Parents model God's love by teaching their children responsibility. Sometimes loving children unconditionally is confused with permissiveness. But true parental love mimics God's love. God calls us to a standard of behavior that shows love for God, self, and others. Parents must also guide their children to love God, to love themselves, and to respect the earth and all its inhabitants.
Nurturing your child's faith
As a parent, you have enormous influence on the development of your child's spiritual life. The lessons children learn at home have more impact than those learned at school or even at church. Most faith-filled adults were raised by faith-filled parents.

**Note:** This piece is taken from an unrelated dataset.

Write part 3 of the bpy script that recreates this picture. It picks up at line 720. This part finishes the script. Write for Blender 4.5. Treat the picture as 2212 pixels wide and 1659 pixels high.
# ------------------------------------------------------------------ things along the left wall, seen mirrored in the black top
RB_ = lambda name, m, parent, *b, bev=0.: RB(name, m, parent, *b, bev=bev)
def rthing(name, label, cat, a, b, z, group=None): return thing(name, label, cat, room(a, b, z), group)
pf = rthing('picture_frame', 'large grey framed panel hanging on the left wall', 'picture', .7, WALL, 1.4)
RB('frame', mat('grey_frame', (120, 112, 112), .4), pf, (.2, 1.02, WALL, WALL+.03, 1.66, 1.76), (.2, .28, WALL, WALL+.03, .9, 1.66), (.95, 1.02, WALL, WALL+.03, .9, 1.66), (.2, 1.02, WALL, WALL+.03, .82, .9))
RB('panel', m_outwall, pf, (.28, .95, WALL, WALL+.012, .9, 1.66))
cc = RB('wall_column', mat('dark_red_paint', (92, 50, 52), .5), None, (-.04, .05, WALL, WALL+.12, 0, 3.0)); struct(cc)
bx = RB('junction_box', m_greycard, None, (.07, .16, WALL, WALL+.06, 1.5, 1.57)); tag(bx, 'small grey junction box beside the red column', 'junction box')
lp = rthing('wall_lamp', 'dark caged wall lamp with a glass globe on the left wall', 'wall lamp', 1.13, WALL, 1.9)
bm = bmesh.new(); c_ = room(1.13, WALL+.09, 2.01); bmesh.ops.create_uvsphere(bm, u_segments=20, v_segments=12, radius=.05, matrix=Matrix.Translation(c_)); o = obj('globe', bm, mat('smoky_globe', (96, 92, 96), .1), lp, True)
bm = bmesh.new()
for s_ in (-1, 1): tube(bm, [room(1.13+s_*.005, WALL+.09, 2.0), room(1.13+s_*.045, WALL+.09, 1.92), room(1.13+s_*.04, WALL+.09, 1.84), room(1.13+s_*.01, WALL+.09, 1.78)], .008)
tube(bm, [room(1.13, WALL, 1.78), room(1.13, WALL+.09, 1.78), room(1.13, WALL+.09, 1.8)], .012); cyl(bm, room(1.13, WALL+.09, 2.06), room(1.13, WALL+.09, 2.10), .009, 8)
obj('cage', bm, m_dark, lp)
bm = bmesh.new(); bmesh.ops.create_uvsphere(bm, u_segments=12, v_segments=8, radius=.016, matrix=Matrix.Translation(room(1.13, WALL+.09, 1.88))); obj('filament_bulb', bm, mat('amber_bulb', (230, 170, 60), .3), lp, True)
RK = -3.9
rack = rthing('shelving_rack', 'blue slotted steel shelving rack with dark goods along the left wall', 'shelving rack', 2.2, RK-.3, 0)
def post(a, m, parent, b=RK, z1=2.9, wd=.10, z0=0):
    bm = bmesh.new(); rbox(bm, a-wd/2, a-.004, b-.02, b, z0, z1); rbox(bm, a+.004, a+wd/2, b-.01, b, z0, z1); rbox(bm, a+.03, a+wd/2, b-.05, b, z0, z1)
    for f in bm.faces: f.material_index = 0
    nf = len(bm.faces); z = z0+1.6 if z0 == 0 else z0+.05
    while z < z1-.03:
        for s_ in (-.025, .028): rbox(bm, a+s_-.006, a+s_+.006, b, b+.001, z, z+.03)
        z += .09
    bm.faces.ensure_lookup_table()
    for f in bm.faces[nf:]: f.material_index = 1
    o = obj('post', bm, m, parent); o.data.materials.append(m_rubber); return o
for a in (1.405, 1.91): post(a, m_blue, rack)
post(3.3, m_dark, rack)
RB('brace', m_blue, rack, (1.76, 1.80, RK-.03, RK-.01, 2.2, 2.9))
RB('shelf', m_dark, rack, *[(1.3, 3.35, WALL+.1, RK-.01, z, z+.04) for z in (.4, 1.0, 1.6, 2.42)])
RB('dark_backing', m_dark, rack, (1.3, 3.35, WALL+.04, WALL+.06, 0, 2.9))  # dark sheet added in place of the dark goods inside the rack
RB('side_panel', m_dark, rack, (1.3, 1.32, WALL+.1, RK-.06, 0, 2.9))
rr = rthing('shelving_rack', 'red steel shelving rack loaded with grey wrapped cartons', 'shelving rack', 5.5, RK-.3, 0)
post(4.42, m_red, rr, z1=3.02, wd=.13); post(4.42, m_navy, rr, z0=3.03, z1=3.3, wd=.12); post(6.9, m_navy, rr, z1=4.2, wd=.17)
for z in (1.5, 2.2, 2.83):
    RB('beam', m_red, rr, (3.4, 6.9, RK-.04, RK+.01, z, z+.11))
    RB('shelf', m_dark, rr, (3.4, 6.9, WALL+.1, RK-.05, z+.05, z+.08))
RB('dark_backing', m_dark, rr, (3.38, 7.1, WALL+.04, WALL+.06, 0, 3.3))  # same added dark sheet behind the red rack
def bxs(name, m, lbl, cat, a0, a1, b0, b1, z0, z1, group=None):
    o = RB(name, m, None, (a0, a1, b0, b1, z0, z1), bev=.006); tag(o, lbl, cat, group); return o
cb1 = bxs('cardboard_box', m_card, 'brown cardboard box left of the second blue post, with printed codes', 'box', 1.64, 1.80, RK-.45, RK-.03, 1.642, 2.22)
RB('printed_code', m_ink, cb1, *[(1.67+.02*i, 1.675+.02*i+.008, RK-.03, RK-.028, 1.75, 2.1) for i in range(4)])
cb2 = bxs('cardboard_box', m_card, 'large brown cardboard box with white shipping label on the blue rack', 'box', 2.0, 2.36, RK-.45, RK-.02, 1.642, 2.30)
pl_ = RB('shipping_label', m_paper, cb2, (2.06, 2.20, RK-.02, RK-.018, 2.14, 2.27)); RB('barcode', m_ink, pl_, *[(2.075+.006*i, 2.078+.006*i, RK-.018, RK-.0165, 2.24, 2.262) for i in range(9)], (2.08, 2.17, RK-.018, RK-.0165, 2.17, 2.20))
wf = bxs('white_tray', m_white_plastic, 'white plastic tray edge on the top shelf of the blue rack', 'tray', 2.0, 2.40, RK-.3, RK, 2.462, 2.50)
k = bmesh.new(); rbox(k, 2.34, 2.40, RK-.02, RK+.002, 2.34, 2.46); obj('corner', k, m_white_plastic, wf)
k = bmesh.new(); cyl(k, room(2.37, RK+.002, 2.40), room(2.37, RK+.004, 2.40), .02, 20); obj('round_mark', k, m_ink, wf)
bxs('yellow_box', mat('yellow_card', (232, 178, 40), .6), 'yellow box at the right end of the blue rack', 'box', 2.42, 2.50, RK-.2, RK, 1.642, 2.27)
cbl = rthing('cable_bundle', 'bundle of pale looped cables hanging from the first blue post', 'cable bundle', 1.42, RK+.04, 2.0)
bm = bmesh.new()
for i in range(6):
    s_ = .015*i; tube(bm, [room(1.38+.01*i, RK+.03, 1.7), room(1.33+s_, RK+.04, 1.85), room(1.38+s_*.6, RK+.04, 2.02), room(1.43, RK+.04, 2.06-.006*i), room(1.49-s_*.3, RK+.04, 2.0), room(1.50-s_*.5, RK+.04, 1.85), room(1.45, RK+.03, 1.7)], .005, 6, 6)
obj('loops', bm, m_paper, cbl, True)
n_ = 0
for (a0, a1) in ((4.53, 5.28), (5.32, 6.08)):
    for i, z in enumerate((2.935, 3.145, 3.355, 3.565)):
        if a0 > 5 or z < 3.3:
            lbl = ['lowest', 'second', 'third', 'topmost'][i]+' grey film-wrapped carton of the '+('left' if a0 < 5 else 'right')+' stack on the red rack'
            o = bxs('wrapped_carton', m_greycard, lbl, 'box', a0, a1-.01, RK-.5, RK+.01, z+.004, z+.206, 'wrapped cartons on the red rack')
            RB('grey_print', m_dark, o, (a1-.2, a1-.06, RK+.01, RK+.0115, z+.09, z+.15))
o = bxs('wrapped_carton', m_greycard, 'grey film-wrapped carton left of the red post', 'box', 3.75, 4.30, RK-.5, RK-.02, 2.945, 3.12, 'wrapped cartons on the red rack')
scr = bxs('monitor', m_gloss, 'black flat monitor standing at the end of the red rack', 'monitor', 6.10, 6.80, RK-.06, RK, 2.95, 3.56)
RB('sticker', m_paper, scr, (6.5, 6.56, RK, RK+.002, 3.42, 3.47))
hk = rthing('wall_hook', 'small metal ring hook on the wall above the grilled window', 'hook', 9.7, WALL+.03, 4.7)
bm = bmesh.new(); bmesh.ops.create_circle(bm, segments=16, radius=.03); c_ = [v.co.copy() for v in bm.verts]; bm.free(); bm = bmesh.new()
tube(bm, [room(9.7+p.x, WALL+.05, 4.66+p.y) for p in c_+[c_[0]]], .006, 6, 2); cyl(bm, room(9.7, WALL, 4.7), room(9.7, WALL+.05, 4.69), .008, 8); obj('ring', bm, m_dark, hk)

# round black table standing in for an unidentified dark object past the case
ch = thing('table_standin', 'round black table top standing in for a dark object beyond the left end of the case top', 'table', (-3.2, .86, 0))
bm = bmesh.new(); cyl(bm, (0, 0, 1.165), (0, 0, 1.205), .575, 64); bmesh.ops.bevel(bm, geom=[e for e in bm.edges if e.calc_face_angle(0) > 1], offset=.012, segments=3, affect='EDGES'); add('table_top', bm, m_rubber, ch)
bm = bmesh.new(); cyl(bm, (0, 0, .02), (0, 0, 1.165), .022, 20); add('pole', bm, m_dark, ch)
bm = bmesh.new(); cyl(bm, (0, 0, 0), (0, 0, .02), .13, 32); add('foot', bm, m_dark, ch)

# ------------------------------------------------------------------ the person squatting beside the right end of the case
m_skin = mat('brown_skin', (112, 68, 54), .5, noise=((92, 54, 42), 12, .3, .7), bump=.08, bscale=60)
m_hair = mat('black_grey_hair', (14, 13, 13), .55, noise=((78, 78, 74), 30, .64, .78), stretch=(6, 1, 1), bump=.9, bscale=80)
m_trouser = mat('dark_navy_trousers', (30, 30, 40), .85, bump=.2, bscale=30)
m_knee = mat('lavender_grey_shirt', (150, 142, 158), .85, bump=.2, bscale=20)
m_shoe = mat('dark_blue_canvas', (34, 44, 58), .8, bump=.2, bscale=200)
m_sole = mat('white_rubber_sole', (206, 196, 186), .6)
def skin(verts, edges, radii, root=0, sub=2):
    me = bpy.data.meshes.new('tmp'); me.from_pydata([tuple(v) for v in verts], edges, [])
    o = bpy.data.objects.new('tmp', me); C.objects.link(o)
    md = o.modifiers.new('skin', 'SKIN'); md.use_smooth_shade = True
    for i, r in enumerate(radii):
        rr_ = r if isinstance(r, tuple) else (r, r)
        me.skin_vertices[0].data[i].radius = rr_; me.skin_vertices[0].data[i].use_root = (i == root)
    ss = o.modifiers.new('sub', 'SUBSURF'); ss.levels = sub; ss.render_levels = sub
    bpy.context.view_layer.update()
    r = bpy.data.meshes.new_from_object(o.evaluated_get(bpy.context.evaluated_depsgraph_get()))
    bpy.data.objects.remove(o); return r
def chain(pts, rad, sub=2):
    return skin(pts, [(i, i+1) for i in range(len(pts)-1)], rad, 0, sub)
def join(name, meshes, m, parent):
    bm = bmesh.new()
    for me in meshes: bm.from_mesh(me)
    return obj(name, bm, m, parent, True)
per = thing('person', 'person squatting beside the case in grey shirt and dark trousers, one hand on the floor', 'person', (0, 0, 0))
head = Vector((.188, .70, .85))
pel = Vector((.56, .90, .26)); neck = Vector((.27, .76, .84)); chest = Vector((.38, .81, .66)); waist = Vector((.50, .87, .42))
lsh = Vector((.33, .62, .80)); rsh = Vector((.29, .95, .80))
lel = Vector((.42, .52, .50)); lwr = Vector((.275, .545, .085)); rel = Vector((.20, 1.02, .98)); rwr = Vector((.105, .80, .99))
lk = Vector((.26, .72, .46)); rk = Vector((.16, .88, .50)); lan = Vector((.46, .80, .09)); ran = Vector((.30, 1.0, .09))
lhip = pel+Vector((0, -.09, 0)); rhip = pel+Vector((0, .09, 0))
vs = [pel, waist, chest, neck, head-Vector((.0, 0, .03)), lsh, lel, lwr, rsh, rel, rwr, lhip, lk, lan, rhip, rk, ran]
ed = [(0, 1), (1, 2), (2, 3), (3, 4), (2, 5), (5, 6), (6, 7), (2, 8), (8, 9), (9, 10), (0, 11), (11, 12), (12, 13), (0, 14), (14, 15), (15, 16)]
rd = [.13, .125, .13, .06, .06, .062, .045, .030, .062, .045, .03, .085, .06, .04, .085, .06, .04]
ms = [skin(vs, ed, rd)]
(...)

Children learn and model their faith through the examples of their parents and other important adults in their lives.
In Parenting on Point: Leading Your Family Along God's Path, James Williams emphasizes the importance of nurturing the faith of your children through the consistent-and daily-practices you model for them and the environment that these practices create. Williams suggests you make the following part of your daily practice of nurturing your child's faith:
- Talk openly and frequently about your own faith and beliefs
- Pray together with your children, especially at meals and bedtime.
- Have a regular family devotion time.
- Allow everyday occurrences to become opportunities for acknowledging God's presence and making faith connections (e.g. thanking God for a beautiful day, pointing how God helped you in a particular situation, and so forth.)
- Make being involved in church a high priority.
—Adapted from Parenting on Point: Leading Your Family Along God's Path by James Williams (Abingdon Press, 2002), p. 77-78.
How the church is in ministry with families
The church offers children and families nurture and support
Parents themselves need a community of support and nurture in order to provide a nurturing and supportive environment for their children. Churches are also called to nurture and support parents through programs such as parenting classes, providing help in the form of meals or babysitting during times of stress, and adequate children's programming. Parents and churches are called to partner in helping children develop spiritually and grow into faithful adults.
Most importantly, the congregation provides a nurturing community of love and support for both parents and children. In our Baptismal liturgy, the congregation pledges to be involved in the life of the child being baptized and his or her family. They pledge to model Christian faith through the example of their lives and surround the family with love and support:
With God's help, we will proclaim the good news
and live according to the example of Christ.
We will surround these persons
with a community of love and forgiveness,
that they may grow in their service to others.
We will pray for them,
that they may be true disciples
who walk in the way that leads to life.
—From "Baptismal Covenant II," The United Methodist Hymnal (The United Methodist Publishing House, 1989), p. 40.